Exactly. And on the rock, Triple A, alternative side, they like to see all that stuff, but at the same time there is more of an openness. If it’s a really good song, there are people that will give it a shot. And if there is a reaction, even better. There’s a song we’ve been working at alternative for the last six months now by a band called AWOL Nation. Red Bull hired us to start this thing last November. It was one of these “lightning in a bottle” songs you see once or twice a year. It was a case where the song went on the radio and the phone request lines went crazy immediately. The station called and said, “Let’s bring the band to town and do a show,” etc. After three weeks or airplay, they sold out 500-1,000 tickets.
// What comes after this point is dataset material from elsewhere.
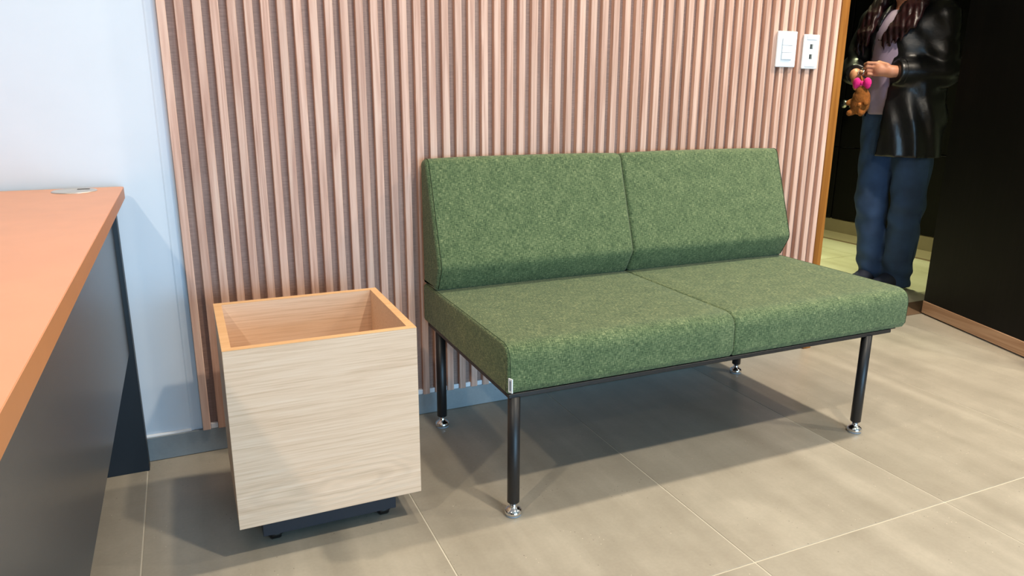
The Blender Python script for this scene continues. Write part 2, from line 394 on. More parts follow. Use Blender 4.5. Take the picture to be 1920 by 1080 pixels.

You can’t write a formula for something like that. Either it’s real or it’s not. It was one of those magic songs that people heard and went crazy for, and then wanted to see the band live.

 

Musician Coaching:

I had no idea that song was doing so well.

 

DM:

It’s about to go Top 10 at Alternative. It’s taken us six months to get there, but we’re there. And the sales have been incredible too. When it first hit, you could see the sales in the marketplace double, triple, quadruple within a week of airplay. It was crazy.

 

Musician Coaching:

Are you and programmers relying on BigChampagne at all to track the efficacy of these things?

 

DM:

Not so much anymore. When it first came out, BigChampagne definitely was a brand new toy that a lot of people looked at and played with. I don’t hear the numbers bandied about as much anymore. It’s part of the overall pitch.  And when we have that type of information, we try to use it. I don’t think there’s a programmer out there that says, “Because of the BigChampagne numbers, I’m going to do something.” It comes back to what we do for a living:  Someone always has to be first. There is something else out there that is used within radio called Mscore. It relates to those people meters. They can actually physically look at what song was playing when the listeners tuned in or tuned out. That gives you an Mscore at the end of the day. I know there was one record being used last year that was on an indie label. At the time they talked about it,  it was the first independent release, not to go to #1 at Alternative, but to have the most weeks at #1 on the Alternative chart. It was a band called The Dirty Heads. It was in the early days of those Mscores when radio people were still trying to interpret what they meant. But it was one of those situations you could use when talking to a programmer. You could say, “In Washington, D.C., the Mscore was 100%, meaning nobody tuned out when that song was on.” That’s now the newest crutch, or the newest bane, depending on how you look at it. Because there are legitimately other hit records out there that for whatever reason early on in their lifetime get bad Mscores, and the record companies have to fight that. I hear about Mscores now a lot more than I used to hear about the BigChampagne numbers a couple years ago.

 

Musician Coaching:

Do you have any general advice for musicians that want to get their music out there and on the radio?

 

DM:

Always go into it with the thought process that radio really is the icing on the cake. Without all the other things that you’ve been able to build for yourself – a viable online fan base, touring, etc., depending on what kind of artist you are – you don’t have a lot. Radio is a very fickle medium, and if you can’t depend on it 100%. Today’s superstar could be yesterday’s news. You can see it when you look at VH-1 specialty shows, which has made a living off one-hit wonders. If you’ve been able to build up a fan base that will stick with you, whether you have a song on the radio or not, you’re that much better off. I think it also comes back to the question, “What are you in it for?” Are you in it because you love music, and music is your life, or are you in it because you want to be seen falling down drunk on TMZ?